One conferee was a long-haired gentleman who worked in India. He brought four women from Indian villages (who were dressed in saris, and the four of them increased the color and beauty of the conference dramatically). I spoke with them a bit, and at one point I expressed a worry and a caution. I said (approximately, condensing) that the conference was full of intelligent leaders, but I hoped they would not be too impressed; I hoped they would not equate intelligence and sophistication with atheism. One of them lit up, and hastened to re-assure me. Yes, she said, we understand your concern! That’s why we brought our gods with us. Then she reached in her bag and pulled out a small jade elephant. I was totally unprepared for that. Not many of my friends have their gods in their pockets. We laughed and laughed.

Nothing inside me rose up in worry, crying out against paganism and idolatry. At the time, and since, I thought her response was precisely on target (almost precisely). But wait: wasn’t she openly explicitly obviously manifestly idolatrous? No alarm bells went off inside me; why not? Am I stupid, jaded, careless, privately idolatrous? I think not. (But of course, if I were idolatrous, I wouldn’t think so, would I?)

We didn’t settle down to talk about theology, so I don’t really know what that was all about; and I don’t expect I will ever know (this side of the grave). But I am pretty sure that the way she used a word had nothing whatsoever to do with the way I use the same word. I don’t think that she was confused about the power and majesty of her toy elephant, any more than Catholics are confused about the power of relics and statues. I don’t think she thought she was holding God in her hand; I think she showed me an outward manifestation of a belief, that the Creator knows us and responds to us, and that we should turn our minds toward heaven regardless of what others say.

I think idolatry is real. But I don’t think I saw it there.

I think idolatry is real. I know a man who lives in a gold temple, a shrine. The shrine doesn’t seem to have a clear focus at first; there aren’t any altars or icons or indications of who the god is that the temple was built for. Was it a temple to worship gold, to bow down to money? I think not; I think the gold points – as gold should – toward something else, something or someone worthy of golden worship. After a few disoriented moments, I think, it gets clear that the shrine is built for the exaltation of the owner himself. He is the god in the shrine.

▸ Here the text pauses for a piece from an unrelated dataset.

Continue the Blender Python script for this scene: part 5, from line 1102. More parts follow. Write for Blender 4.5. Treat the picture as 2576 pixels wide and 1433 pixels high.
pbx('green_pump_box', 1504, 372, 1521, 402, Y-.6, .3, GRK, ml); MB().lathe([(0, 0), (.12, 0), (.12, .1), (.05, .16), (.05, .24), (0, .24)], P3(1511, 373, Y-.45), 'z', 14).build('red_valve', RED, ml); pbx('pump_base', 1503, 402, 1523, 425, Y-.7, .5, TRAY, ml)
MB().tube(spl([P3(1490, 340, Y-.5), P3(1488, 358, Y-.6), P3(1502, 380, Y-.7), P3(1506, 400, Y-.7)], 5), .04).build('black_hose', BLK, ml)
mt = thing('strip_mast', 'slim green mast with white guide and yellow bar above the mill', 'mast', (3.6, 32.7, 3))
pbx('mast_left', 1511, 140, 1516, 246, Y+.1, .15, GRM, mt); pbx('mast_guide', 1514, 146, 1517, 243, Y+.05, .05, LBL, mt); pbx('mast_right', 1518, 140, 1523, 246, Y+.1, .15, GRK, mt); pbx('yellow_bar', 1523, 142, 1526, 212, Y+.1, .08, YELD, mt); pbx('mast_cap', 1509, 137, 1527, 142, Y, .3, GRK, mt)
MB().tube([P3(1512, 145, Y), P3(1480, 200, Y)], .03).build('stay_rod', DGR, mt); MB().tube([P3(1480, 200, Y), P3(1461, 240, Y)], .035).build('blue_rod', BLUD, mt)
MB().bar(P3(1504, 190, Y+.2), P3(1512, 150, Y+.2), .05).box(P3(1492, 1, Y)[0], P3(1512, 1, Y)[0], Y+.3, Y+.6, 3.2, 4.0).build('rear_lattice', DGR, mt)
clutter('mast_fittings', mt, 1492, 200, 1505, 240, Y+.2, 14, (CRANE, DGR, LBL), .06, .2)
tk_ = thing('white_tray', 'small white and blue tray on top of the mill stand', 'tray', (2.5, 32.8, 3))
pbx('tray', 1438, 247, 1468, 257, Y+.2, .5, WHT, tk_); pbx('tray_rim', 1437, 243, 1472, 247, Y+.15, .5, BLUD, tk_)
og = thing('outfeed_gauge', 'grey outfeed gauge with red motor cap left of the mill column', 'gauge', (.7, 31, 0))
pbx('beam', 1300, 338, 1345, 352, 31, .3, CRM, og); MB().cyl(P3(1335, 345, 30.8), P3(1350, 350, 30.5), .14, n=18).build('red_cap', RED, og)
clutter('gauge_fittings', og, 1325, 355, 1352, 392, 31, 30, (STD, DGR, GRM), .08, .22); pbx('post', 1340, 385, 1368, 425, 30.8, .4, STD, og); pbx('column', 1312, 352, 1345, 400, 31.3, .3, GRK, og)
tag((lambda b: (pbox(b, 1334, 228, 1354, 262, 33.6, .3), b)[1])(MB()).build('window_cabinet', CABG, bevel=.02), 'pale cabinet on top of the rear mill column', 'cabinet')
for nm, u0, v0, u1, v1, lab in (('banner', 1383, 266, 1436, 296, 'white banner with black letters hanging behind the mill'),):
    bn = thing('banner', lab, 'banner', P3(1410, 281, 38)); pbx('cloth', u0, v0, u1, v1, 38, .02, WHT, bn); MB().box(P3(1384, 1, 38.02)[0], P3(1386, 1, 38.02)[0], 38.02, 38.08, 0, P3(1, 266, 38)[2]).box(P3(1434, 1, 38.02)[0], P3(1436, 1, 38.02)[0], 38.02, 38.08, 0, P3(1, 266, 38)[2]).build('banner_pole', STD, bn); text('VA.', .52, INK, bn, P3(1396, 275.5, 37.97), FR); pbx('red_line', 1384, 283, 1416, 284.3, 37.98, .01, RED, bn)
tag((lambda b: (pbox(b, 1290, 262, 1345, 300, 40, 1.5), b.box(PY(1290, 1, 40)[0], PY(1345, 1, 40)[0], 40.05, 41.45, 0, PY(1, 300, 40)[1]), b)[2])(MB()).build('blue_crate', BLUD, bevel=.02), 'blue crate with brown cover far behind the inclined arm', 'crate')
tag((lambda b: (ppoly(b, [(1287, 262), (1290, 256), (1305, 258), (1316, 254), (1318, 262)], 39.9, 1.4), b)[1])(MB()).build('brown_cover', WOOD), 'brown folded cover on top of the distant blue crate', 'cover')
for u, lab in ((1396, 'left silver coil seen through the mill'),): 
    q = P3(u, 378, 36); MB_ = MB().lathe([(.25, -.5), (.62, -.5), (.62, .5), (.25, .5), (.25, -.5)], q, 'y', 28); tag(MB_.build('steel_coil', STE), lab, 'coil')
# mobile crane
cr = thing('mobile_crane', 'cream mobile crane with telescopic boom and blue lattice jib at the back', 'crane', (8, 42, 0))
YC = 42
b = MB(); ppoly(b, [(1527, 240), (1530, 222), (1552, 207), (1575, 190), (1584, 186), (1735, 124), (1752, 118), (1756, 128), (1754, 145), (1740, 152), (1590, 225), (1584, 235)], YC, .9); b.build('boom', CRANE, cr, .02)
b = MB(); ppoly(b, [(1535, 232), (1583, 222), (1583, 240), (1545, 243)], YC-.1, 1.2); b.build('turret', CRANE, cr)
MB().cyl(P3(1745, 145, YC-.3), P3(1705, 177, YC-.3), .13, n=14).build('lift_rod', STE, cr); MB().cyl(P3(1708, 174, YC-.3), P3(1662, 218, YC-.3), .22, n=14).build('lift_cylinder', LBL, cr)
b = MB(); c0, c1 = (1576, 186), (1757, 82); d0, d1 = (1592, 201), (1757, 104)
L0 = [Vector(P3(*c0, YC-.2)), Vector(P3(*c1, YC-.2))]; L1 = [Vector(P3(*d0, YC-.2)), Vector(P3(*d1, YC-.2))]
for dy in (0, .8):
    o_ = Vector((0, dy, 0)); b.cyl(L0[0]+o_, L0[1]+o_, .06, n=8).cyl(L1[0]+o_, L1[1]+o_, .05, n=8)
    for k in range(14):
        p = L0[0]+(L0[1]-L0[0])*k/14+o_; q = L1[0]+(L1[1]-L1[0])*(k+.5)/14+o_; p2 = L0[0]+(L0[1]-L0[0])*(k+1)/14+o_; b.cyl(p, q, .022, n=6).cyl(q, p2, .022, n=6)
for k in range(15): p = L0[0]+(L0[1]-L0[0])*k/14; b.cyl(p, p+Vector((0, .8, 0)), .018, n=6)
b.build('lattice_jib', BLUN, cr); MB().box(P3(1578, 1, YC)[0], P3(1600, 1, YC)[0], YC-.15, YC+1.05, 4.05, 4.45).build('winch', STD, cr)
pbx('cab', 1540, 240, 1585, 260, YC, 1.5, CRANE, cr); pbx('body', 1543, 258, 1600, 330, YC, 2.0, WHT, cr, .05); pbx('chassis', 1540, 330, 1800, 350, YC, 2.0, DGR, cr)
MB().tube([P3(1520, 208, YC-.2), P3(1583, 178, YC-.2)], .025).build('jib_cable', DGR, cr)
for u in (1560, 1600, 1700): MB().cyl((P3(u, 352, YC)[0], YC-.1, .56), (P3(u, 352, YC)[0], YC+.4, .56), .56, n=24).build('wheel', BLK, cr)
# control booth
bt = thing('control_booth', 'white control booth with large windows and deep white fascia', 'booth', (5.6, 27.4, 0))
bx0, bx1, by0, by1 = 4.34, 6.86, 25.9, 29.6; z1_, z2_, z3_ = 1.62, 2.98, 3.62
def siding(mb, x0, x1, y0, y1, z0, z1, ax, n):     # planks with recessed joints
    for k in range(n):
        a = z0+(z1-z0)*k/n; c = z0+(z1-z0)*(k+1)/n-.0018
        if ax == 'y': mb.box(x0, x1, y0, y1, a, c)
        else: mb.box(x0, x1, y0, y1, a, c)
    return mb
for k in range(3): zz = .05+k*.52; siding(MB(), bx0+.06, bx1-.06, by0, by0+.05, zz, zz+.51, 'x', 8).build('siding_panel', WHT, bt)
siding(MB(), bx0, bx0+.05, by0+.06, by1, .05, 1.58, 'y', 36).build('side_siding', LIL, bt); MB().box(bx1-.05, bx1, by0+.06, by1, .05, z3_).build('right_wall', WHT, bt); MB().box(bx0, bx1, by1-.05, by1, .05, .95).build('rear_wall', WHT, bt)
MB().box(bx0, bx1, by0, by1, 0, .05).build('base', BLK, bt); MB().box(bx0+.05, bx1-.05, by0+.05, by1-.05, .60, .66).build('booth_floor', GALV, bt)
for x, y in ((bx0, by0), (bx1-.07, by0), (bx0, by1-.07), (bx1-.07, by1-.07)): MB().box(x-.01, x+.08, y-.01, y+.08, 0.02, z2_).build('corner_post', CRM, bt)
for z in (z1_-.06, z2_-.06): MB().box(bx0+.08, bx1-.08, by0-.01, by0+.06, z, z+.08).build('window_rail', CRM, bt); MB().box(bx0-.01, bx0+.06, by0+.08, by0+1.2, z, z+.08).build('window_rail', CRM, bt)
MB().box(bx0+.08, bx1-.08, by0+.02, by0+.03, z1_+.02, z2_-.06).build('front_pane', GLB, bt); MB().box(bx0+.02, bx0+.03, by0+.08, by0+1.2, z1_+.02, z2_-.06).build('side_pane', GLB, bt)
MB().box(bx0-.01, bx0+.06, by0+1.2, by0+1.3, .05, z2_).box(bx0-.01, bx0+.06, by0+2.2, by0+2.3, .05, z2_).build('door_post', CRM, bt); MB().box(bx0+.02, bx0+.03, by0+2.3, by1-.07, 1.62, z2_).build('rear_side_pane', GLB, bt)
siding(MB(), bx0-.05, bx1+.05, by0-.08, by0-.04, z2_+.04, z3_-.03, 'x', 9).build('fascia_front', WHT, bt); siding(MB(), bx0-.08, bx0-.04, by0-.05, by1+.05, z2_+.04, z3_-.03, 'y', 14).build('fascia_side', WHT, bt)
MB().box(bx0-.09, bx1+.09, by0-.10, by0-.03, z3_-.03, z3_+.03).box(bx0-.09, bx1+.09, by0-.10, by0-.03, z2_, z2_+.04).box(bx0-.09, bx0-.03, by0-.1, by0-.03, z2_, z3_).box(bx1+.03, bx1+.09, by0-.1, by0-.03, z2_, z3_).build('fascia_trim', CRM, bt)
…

I don’t think he worships Mammon, although some people who are smarter than I think he does. He would never claim to be a deity, but I think the temple is an expression of self-worship. I could be wrong, but that was my impression.

Sometimes words communicate ideas, and sometimes they are just in the way. Sometimes you have to shut your ears and open your eyes to understand what’s happening. I don’t think the Indian women were idolaters, despite their words; I do suspect that the rich man was an idolater, despite his silence on the subject.

*******

It seems to me that this periodic weakness of words is key to understanding a fundamental teaching of the Lord. In his description of the Last Judgment, Jesus did not talk about creeds or beliefs; he talked about acts. It seems to me that acts reveal the heart much more clearly and reliably than words, and it seems to me that the Lord said the same. It seems to me that Jesus said: if you serve your neighbor with love, it’s because I prompted you to do so, and you heard my voice inside you and you responded to me. You may or may not know me by name, but you know my voice, and you respond to it. And by contrast: if you know my name, but refuse to respond to my words that I speak in the quiet of your heart, then you won’t serve my people with love; and when you say you know me, you are lying.